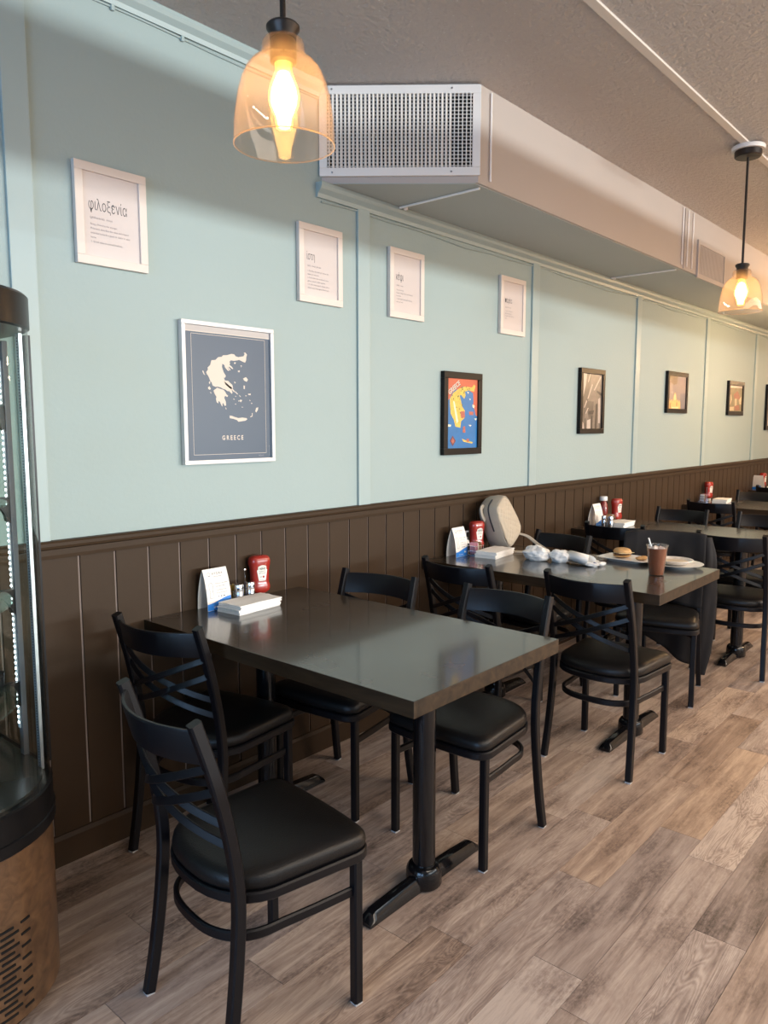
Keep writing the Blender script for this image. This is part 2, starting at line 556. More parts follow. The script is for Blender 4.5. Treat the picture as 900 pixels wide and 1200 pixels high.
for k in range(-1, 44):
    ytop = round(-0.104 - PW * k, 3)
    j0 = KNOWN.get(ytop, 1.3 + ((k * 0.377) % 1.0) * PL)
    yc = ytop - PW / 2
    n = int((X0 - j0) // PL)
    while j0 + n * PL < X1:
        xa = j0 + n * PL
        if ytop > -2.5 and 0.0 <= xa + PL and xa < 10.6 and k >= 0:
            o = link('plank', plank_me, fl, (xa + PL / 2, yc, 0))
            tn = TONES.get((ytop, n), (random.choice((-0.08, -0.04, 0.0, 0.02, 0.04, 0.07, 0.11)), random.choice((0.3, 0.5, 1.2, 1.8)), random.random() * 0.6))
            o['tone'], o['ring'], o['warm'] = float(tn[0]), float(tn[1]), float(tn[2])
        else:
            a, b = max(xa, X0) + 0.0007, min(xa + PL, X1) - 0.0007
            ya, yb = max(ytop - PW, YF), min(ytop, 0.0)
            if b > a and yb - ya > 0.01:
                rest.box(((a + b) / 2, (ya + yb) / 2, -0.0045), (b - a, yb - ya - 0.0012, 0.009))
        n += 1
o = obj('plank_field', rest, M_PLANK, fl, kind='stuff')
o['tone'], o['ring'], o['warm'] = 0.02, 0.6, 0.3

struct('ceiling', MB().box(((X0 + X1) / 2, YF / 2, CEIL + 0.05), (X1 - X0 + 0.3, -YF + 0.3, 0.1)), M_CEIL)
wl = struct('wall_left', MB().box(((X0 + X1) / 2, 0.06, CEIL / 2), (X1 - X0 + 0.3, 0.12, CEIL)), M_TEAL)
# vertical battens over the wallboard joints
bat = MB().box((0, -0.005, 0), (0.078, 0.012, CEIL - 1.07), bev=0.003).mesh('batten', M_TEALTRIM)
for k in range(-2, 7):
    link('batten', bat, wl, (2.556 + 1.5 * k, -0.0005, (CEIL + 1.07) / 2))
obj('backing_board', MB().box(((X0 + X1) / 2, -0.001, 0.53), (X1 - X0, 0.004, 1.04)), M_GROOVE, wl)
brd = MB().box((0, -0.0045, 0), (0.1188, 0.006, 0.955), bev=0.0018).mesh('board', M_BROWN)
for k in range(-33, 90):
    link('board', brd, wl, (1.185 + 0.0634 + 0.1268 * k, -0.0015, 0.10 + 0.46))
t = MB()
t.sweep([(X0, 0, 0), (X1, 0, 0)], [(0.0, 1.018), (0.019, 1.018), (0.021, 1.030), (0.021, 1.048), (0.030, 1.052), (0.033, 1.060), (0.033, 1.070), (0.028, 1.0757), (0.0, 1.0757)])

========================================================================

### [Description of the task]
Copy out each line word for word, please, skipping the images.

### [The completed task]
Keep writing the Blender script for this image. This is part 2, starting at line 556. More parts follow. The script is for Blender 4.5. Treat the picture as 900 pixels wide and 1200 pixels high.
for k in range(-1, 44):
    ytop = round(-0.104 - PW * k, 3)
    j0 = KNOWN.get(ytop, 1.3 + ((k * 0.377) % 1.0) * PL)
    yc = ytop - PW / 2
    n = int((X0 - j0) // PL)
    while j0 + n * PL < X1:
        xa = j0 + n * PL
        if ytop > -2.5 and 0.0 <= xa + PL and xa < 10.6 and k >= 0:
            o = link('plank', plank_me, fl, (xa + PL / 2, yc, 0))
            tn = TONES.get((ytop, n), (random.choice((-0.08, -0.04, 0.0, 0.02, 0.04, 0.07, 0.11)), random.choice((0.3, 0.5, 1.2, 1.8)), random.random() * 0.6))
            o['tone'], o['ring'], o['warm'] = float(tn[0]), float(tn[1]), float(tn[2])
        else:
            a, b = max(xa, X0) + 0.0007, min(xa + PL, X1) - 0.0007
            ya, yb = max(ytop - PW, YF), min(ytop, 0.0)
            if b > a and yb - ya > 0.01:
                rest.box(((a + b) / 2, (ya + yb) / 2, -0.0045), (b - a, yb - ya - 0.0012, 0.009))
        n += 1
o = obj('plank_field', rest, M_PLANK, fl, kind='stuff')
o['tone'], o['ring'], o['warm'] = 0.02, 0.6, 0.3

struct('ceiling', MB().box(((X0 + X1) / 2, YF / 2, CEIL + 0.05), (X1 - X0 + 0.3, -YF + 0.3, 0.1)), M_CEIL)
wl = struct('wall_left', MB().box(((X0 + X1) / 2, 0.06, CEIL / 2), (X1 - X0 + 0.3, 0.12, CEIL)), M_TEAL)
# vertical battens over the wallboard joints
bat = MB().box((0, -0.005, 0), (0.078, 0.012, CEIL - 1.07), bev=0.003).mesh('batten', M_TEALTRIM)
for k in range(-2, 7):
    link('batten', bat, wl, (2.556 + 1.5 * k, -0.0005, (CEIL + 1.07) / 2))
obj('backing_board', MB().box(((X0 + X1) / 2, -0.001, 0.53), (X1 - X0, 0.004, 1.04)), M_GROOVE, wl)
brd = MB().box((0, -0.0045, 0), (0.1188, 0.006, 0.955), bev=0.0018).mesh('board', M_BROWN)
for k in range(-33, 90):
    link('board', brd, wl, (1.185 + 0.0634 + 0.1268 * k, -0.0015, 0.10 + 0.46))
t = MB()
t.sweep([(X0, 0, 0), (X1, 0, 0)], [(0.0, 1.018), (0.019, 1.018), (0.021, 1.030), (0.021, 1.048), (0.030, 1.052), (0.033, 1.060), (0.033, 1.070), (0.028, 1.0757), (0.0, 1.0757)])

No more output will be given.